Question

The number of typos made by a student follows Poisson distribution with the rate of 1.5 typos per page. Assume that the numbers of typos on different pages are independent. (a) Find the probability that there are at most 2 typos on a page. (b) Find the probability that there are exactly 10 typos in a 5-page paper. (c) Find the probability that there are exactly 2 typos on each page in a 5-page paper. (d) Find the probability that there is at least one page with no typos in a 5-page paper. (e) Find the probability that there are exactly two pages with no typos in a 5-page paper.

Answer 1

a) 0.8088 = 80.88% probability that there are at most 2 typos on a page.

b) 0.0858 = 8.58% probability that there are exactly 10 typos in a 5-page paper.

c) 0.001 = 0.1% probability that there are exactly 2 typos on each page in a 5-page paper.

d) 0.717 = 71.7% probability that there is at least one page with no typos in a 5-page paper.

e) 0.2334 = 23.34% probability that there are exactly two pages with no typos in a 5-page paper.

Explanation:

Poisson distribution:

In a Poisson distribution, the probability that X represents the number of successes of a random variable is given by the following formula:

`P(X = x) = (e^(-\mu)*\mu^(x))/((x)!)`

In which

x is the number of sucesses

e = 2.71828 is the Euler number

`\mu` is the mean in the given interval.

Binomial distribution:

The binomial probability is the probability of exactly x successes on n repeated trials, and X can only have two outcomes.
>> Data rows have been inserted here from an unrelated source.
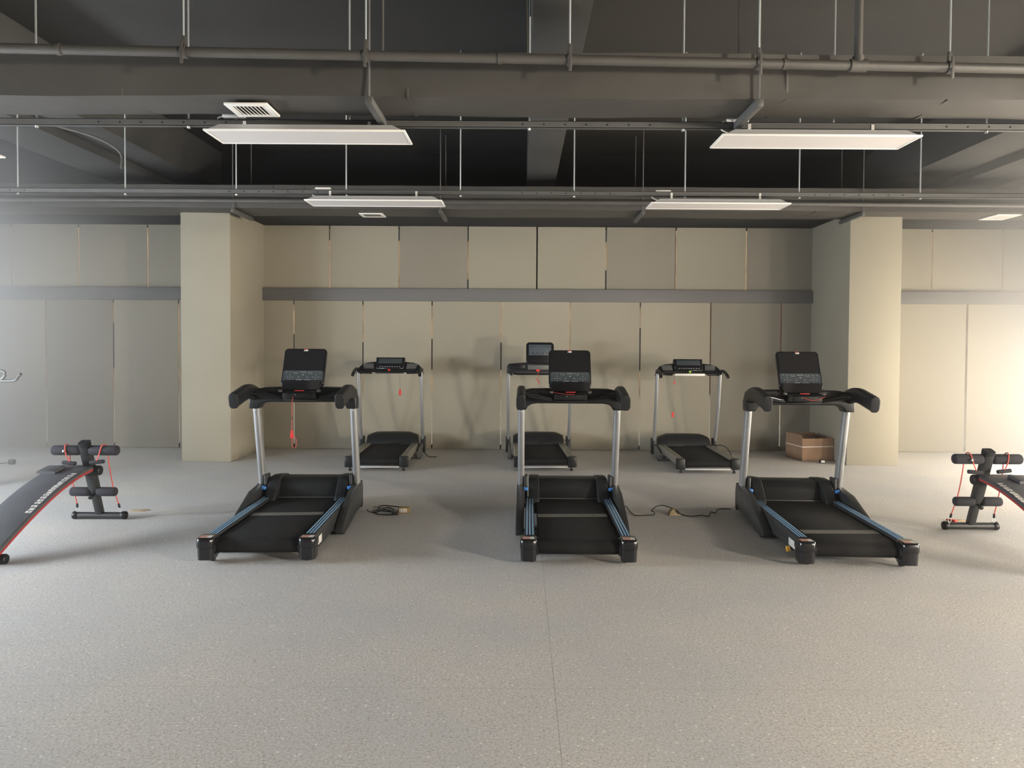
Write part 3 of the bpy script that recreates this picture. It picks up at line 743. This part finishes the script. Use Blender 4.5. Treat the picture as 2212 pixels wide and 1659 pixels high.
        bm = NB(); box(bm, -.145, .145, 1.086, 1.091, 1.315, 1.455, .002, m); obj('screen', bm, mat('grey blue screen', (.07, .085, .10), .3), dp)
        bm = NB()
        for k in range(4): box(bm, -.11+k*.062, -.075+k*.062, 1.084, 1.088, 1.335, 1.345, 0, m)
        box(bm, -.12, -.08, 1.084, 1.088, 1.425, 1.431, 0, m); box(bm, .07, .11, 1.084, 1.088, 1.425, 1.431, 0, m)
        obj('screen_print', bm, 'extdark', dp)
    return t
bt1 = back_treadmill('arch')
bt3 = dup(bt1, None)
G2 = 'three smaller treadmills by the blinds'
bt1.location = (-1.65, 8.74, 0); bt1.rotation_euler.z = R(1.8)
bt1['label'] = 'silver railed treadmill by the blinds, seen behind the front left treadmill'; bt1['group'] = G2
bt2 = back_treadmill('tall'); bt2.location = (.285, 8.80, 0); bt2.rotation_euler.z = R(2.2)
bt2['label'] = 'treadmill by the blinds with a tall upright display, half hidden by the middle front treadmill'; bt2['group'] = G2
bt3.location = (2.135, 8.70, 0); bt3.rotation_euler.z = R(-.4)
bt3['label'] = 'silver railed treadmill by the blinds, left of the cardboard box, green button on its console'; bt3['group'] = G2
bm = NB(); capsule(bm, (0, 1.035, 1.120), (0, 1.05, 1.128), .016, 12); obj('stop_button', bm, 'red', bt1, label='red stop button')
bm = NB(); capsule(bm, (0, 1.035, 1.120), (0, 1.05, 1.128), .016, 12); obj('stop_button', bm, 'green', bt3, label='green button')
bm = NB(); box(bm, -.19, .19, 1.05, 1.07, 1.072, 1.100, .003); obj('silver_strip', bm, 'white', bt3, label='pale strip below the display')
c_ = cord(bt1, [(.13, 1.05, 1.07), (.135, 1.04, 1.00), (.14, 1.04, .88)], .0015, 'darkrod')
bm = NB(); box(bm, .125, .155, 1.03, 1.045, .80, .86, .004); box(bm, .133, .147, 1.03, 1.045, .86, .885, .002); obj('clip', bm, 'red', c_)
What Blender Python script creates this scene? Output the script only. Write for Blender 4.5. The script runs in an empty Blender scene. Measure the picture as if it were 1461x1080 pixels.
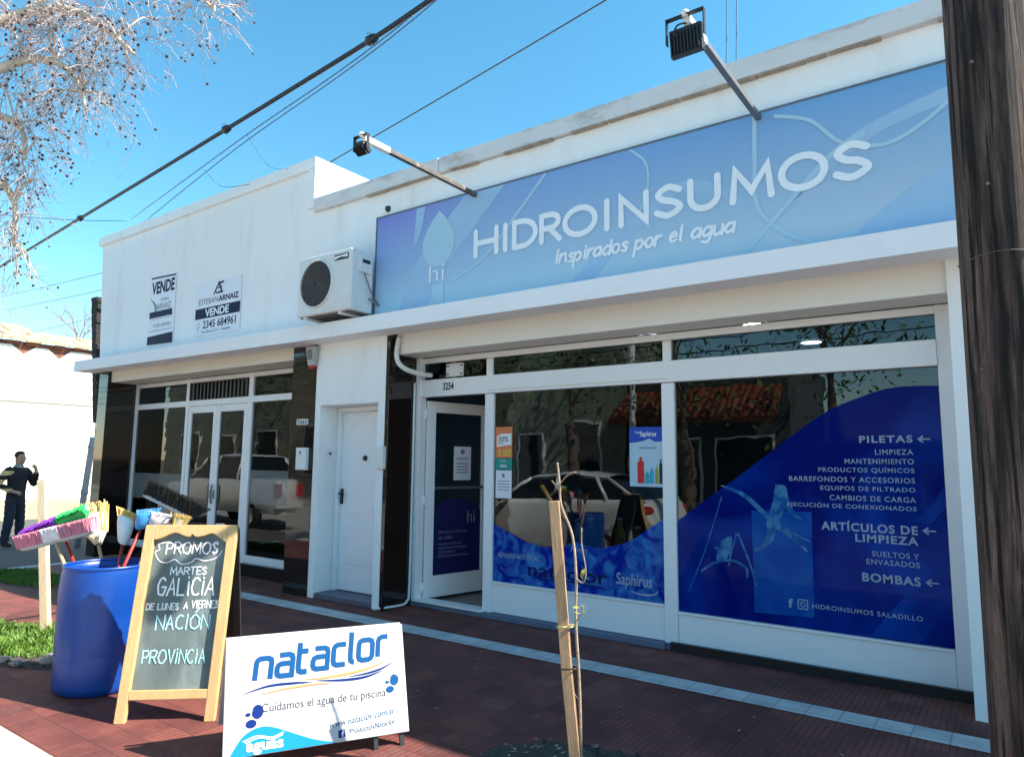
import bpy, bmesh, math, random
from mathutils import Vector, Matrix, noise

random.seed(7)
SC = bpy.context.scene
COL = SC.collection
V = Vector
PI = math.pi

# ------------------------------------------------------------------ camera
cam_d = bpy.data.cameras.new('camera')
cam = bpy.data.objects.new('camera', cam_d)
COL.objects.link(cam)
cam_d.sensor_fit = 'HORIZONTAL'
cam_d.sensor_width = 36.0
cam_d.lens = 24.43
cam_d.clip_start = 0.05
cam_d.clip_end = 2000
right = V((0.8131, 0.5827, 0.0102)); down = V((-0.0613, 0.1033, -0.9928)); fwd = V((-0.5791, 0.8061, 0.1192))
m = Matrix((right, -down, -fwd)).transposed().to_4x4()
m.translation = V((0, 0, 1.6))
cam.matrix_world = m
SC.camera = cam

# ------------------------------------------------------------------ light
SUN_AZ, SUN_EL = math.radians(24.2), math.radians(46)       # azimuth from +X towards +Y
sdir = V((math.cos(SUN_EL) * math.cos(SUN_AZ), math.cos(SUN_EL) * math.sin(SUN_AZ), math.sin(SUN_EL)))
sun_d = bpy.data.lights.new('sun', 'SUN')
sun_d.energy = 5.0
sun_d.angle = math.radians(0.5)
sun_d.color = (1.0, 0.93, 0.82)
sun = bpy.data.objects.new('sun', sun_d)
COL.objects.link(sun)
sun.rotation_euler = sdir.to_track_quat('Z', 'Y').to_euler()
sun.location = (20, 10, 30)
W = bpy.data.worlds.new('World'); SC.world = W; W.use_nodes = True
wn = W.node_tree.nodes; wl = W.node_tree.links
sky = wn.new('ShaderNodeTexSky'); sky.sky_type = 'NISHITA'; sky.sun_disc = False
sky.sun_elevation = SUN_EL; sky.sun_rotation = math.atan2(sdir.x, sdir.y)
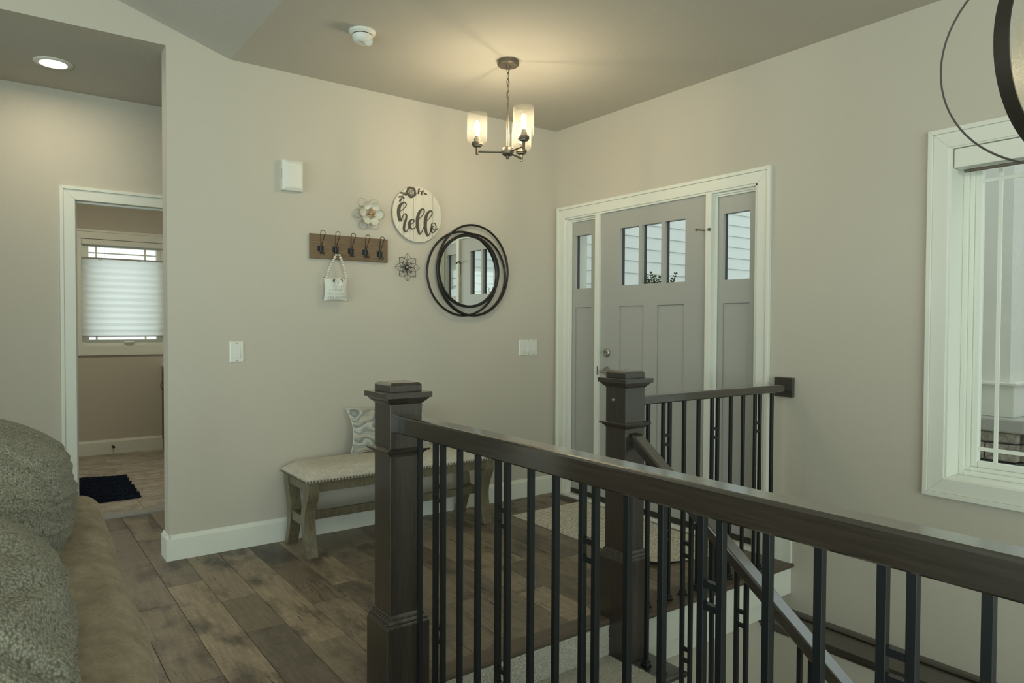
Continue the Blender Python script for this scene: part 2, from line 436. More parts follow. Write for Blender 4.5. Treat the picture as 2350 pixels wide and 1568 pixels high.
# ================================================================ THE SETTING
H = 2.74
def inst(o, parent, d, name=None):
    c = o.copy(); COL.objects.link(c); c.parent = parent
    c.location = Vector(o.location) + Vector(d); ORIG[c.name] = ORIG[parent.name] + c.location
    return c
# ---- floor and its planks
fl = MB()
fl.box(-9, -2.262, -8, 1.15, -.30, -.012); fl.box(-2.262, -1.2, .118, 1.15, -.30, -.012); fl.box(-2.262, 0, -1.90, .118, -.30, -.012)
floor = struct('floor', fl, M_PLANK)
known = {-2.94: [-.033, -.652, -1.456, -2.35], -2.775: [-.413, -1.72, -2.6], -2.61: [-.741, -1.145, -1.95, -2.9], -2.445: [-.167, -1.397, -2.2], -2.275: [-.40, -1.012, -1.62], -2.11: [-.847, -1.33], -1.945: [-.612, -1.10], -1.78: [-.33, -1.38], -1.615: [-.95], -1.45: [-.52, -1.46], -1.285: [-1.1], -1.12: [-.7, -1.5], -.955: [-.36, -1.2], -.79: [-.85], -.625: [-.5, -1.62], -.46: [-1.05], -.295: [-.64, -1.45], -.13: [-.9]}
def plank(x0, x1, y0, y1):
    g, b = .0007, .0016
    x0 += g; x1 -= g; y0 += g; y1 -= g; z = 0.0
    vs = [(x0, y0, -.012), (x1, y0, -.012), (x0, y1, -.012), (x1, y1, -.012), (x0, y0, z-b), (x1, y0, z-b), (x0, y1, z-b), (x1, y1, z-b), (x0+b, y0+b, z), (x1-b, y0+b, z), (x0+b, y1-b, z), (x1-b, y1-b, z)]
    fs = [(0,1,5,4), (1,3,7,5), (3,2,6,7), (2,0,4,6), (4,5,9,8), (5,7,11,9), (7,6,10,11), (6,4,8,10), (8,9,11,10)]
    MB().add(vs, fs).build('plank', M_PLANK, floor, fix=False)
rows = [round(-2.775 + .165*k, 4) for k in range(-6, 17)]
for i, x0 in enumerate(rows):
    x1 = min(x0 + .165, 0) if i < len(rows)-1 else 0
    key = min(known, key=lambda q: abs(q-x0))
    ends = known[key] if abs(key-x0) < .02 else [-.6-.31*(i % 4), -1.7-.2*(i % 3), -2.8]
    spans = [(-4.3, 1.10)] if x1 < -2.29 else ([(-4.3, -1.846), (-1.845, 1.10)] if x1 < -2.27 else [(-1.845, 0.0), (.119, 1.10)])
    for a, b in spans:
        es = [e for e in ends if a+.08 < e < b-.08]
        if b > .9: es += [.45 + .17*(i % 3)]
        es = sorted([a, b] + es)
        for p, q in zip(es, es[1:]): 
            if q-p > .03: plank(x0, x1, p, q)
# ---- nosings at the stair head and along the landing edge
def nosed(x0, x1, yb, yf, z1, t=.026):
    r = t/2; pts = [(yb, z1), (yf+r, z1)] + [(yf+r-r*math.sin(a), z1-r+r*math.cos(a)) for a in [math.pi*k/8 for k in range(1, 8)]] + [(yf+r, z1-t), (yb, z1-t)]
    return MB().prism(pts, 0, x0, x1, False)
struct('trim_1', nosed(-2.262, -1.300, -1.845, -1.930, .002), M_NOSE)
struct('trim_10', MB().box(-2.279, -2.242, -4.6, -1.932, -.028, .002), M_NOSE, .004)
struct('trim_2', nosed(-1.152, -.002, -1.845, -2.000, .002, .024), M_NOSE)
# ---- walls
wb = MB(); wb.box(-2.69, 0, 0, .118, 0, H)
wb.prism([(-9, H), (-2.2, H), (-2.365, H+.06), (-9, H+.06+.32*(9-2.365))], 1, 0, .118)
wall_back = struct('wall_back', wb, M_WALL)
struct('wall_back_left', MB().box(-9, -4.35, 0, .118, 0, H), M_WALL)
OP_DOOR = (-1.76, -.12, 0, 2.07); OP_WIN = (-3.95, -2.735, .597, 2.064)
struct('wall_right', wall_holes(0, 0, .2, -8, 1.0, -2.9, 2.95, [(-1.765, -.115, 0, 2.08), (-3.965, -2.720, .584, 2.077)]), M_WALL)
struct('wall_hall', wall_holes(1, 1.17, 1.29, -6, 0, 0, H, [(-3.035, -2.078, 0, 2.08)]), M_WALL)
struct('wall_hall_left', MB().box(-6.1, -6, .118, 1.29, 0, H), M_WALL)
BW = (-2.765, -2.04, 1.054, 2.086)
struct('wall_bathroom', wall_holes(1, 3.72, 3.88, -3.7, -1.2, 0, 2.5, [(BW[0]-.014, BW[1]+.014, BW[2]-.014, BW[3]+.014)]), M_WALL)
struct('wall_bathroom_left', MB().box(-3.8, -3.7, 1.29, 3.88, 0, 2.5), M_WALL)
struct('wall_bathroom_right', MB().box(-1.3, -1.2, 1.29, 3.72, 0, 2.5), M_WALL)
struct('ceiling_bathroom', MB().box(-3.8, -1.2, 1.29, 3.88, 2.45, 2.55), M_CEIL)
struct('wall_rear', wall_holes(1, -8.2, -8, -9.2, .2, -2.9, 5, [(-6.85, -1.5, .05, 2.45)]), M_WALL)
struct('wall_side', wall_holes(0, -7.2, -7, -8, 0, -.3, 4.2, [(-5.5, -1.1, .05, 2.45)]), M_WALL)
struct('ceiling', MB().box(-2.365, .2, -8.2, .0, H, H+.12), M_CEIL)
struct('ceiling_hall', MB().box(-6.1, 0, .118, 1.29, H, H+.1), M_CEIL)
sl = .32*(9.2-2.365)
struct('ceiling_vault', MB().prism([(-2.365, H), (-9.2, H+sl), (-9.2, H+sl+.12), (-2.365, H+.12)], 1, -8.2, 0), M_CEIL)
# ---- stairwell shell
struct('wall_stairwell_left', MB().box(-2.262, -2.242, -6.5, -1.96, -2.9, -.0125), M_WALL)
struct('wall_stairwell_head', MB().box(-2.242, -1.15, -1.904, -1.896, -2.9, -.03), M_WALL)
struct('wall_stairwell_back', MB().box(-1.15, 0, -1.93, -1.9, -2.9, -.022), M_WALL)
struct('wall_stairwell_front', MB().box(-2.262, 0, -6.5, -6.4, -2.9, 0), M_WALL)
struct('floor_lower', MB().box(-2.262, 0, -6.5, -1.9, -2.95, -2.9), M_WALL)
struct('trim_3', MB().box(-1.155, -.001, -1.982, -1.93, -.164, -.022).box(-1.155, -.16, -1.962, -1.93, -.255, -.164), M_TRIM, .0015, 'white fascia boards under the landing nosing')
struct('wall_pony', MB().box(-.19, 0, -6.4, -1.93, -2.9, -.287), M_WALL)
lg = MB().box(-.215, 0, -6.4, -1.925, -.287, -.262)
lg.prism([(0, -.262), (-.045, -.262), (-.045, -.254), (-.036, -.247), (0, -.247)], 1, -6.4, -1.984)
lg.box(-.2, -.19, -6.4, -1.93, -.31, -.287)
struct('trim_4', lg, M_DWOOD, .003, 'dark wooden ledge along the stairwell wall')
# ---- baseboards
def bprof(d=.015, h=.135): return [(0, 0), (d, 0), (d, h-.022), (d-.004, h-.015), (d-.009, h-.004), (.002, h), (0, h)]
bb = MB().prism([(-u, z) for u, z in bprof()], 0, -2.704, 0)
bb.prism([(-2.69-u, z) for u, z in bprof()], 1, -.0149, .133)
struct('baseboard_back', bb, M_TRIM)
b2 = MB().prism([(-u, z) for u, z in bprof(.015, .148)], 1, -1.985, -1.84)
struct('baseboard_right', b2, M_TRIM)
struct('baseboard_hall', MB().prism([(1.17-u, z) for u, z in bprof()], 0, -6, -3.10), M_TRIM)
struct('baseboard_bathroom', MB().prism([(3.72-u, z) for u, z in bprof(.015, .14)], 0, -3.7, -1.3), M_TRIM)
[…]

`P(X = x) = C_(n,x).p^(x).(1-p)^(n-x)`

In which
`C_(n,x)` is the number of different combinations of x objects from a set of n elements, given by the following formula.

`C_(n,x) = (n!)/(x!(n-x)!)`

And p is the probability of X happening.

The number of typos made by a student follows Poisson distribution with the rate of 1.5 typos per page.

This means that
`\mu = 1.5n`, in which n is the number of pages.

(a) Find the probability that there are at most 2 typos on a page.

One page, which means that
`\mu = 1.5`

This is

`P(X \leq 2) = P(X = 0) + P(X = 1) + P(X = 2)`

In which

`P(X = x) = (e^(-\mu)*\mu^(x))/((x)!)`

`P(X = 0) = (e^(-1.5)*(1.5)^(0))/((0)!) = 0.2231`

`P(X = 1) = (e^(-1.5)*(1.5)^(1))/((1)!) = 0.3347`

`P(X = 2) = (e^(-1.5)*(1.5)^(2))/((2)!) = 0.2510`

`P(X \leq 2) = P(X = 0) + P(X = 1) + P(X = 2) = 0.2231 + 0.3347 + 0.2510 = 0.8088`

0.8088 = 80.88% probability that there are at most 2 typos on a page.

(b) Find the probability that there are exactly 10 typos in a 5-page paper.

5 pages, which means that
`n = 5, \mu = 5(1.5) = 7.5`.

This is P(X = 10). So

`P(X = x) = (e^(-\mu)*\mu^(x))/((x)!)`

`P(X = 10) = (e^(-7.5)*(7.5)^(10))/((10)!) = 0.0858`

0.0858 = 8.58% probability that there are exactly 10 typos in a 5-page paper.

(c) Find the probability that there are exactly 2 typos on each page in a 5-page paper.

Two typos on a page: 0.2510 probability.

Two typos on each of the 5 pages: (0.251)^5 = 0.001

0.001 = 0.1% probability that there are exactly 2 typos on each page in a 5-page paper.

(d) Find the probability that there is at least one page with no typos in a 5-page paper.

0.2231 probability that a page has no typo, so 1 - 0.2231 = 0.7769 probability that there is at least one typo in a page.

(0.7769)^5 = 0.283 probability that every page has at least one typo.

1 - 0.283 = 0.717 probability that there is at least one page with no typos in a 5-page paper.

(e) Find the probability that there are exactly two pages with no typos in a 5-page paper.

Here, we use the binomial distribution.

0.2231 probability that a page has no typo, so
`p = 0.02231`

5 pages, so
`n = 5`

We want P(X = 2). So

`P(X = x) = C_(n,x).p^(x).(1-p)^(n-x)`

`P(X = 2) = C_(5,2).(0.2231)^(2).(0.7769)^(3) = 0.2334`

0.2334 = 23.34% probability that there are exactly two pages with no typos in a 5-page paper.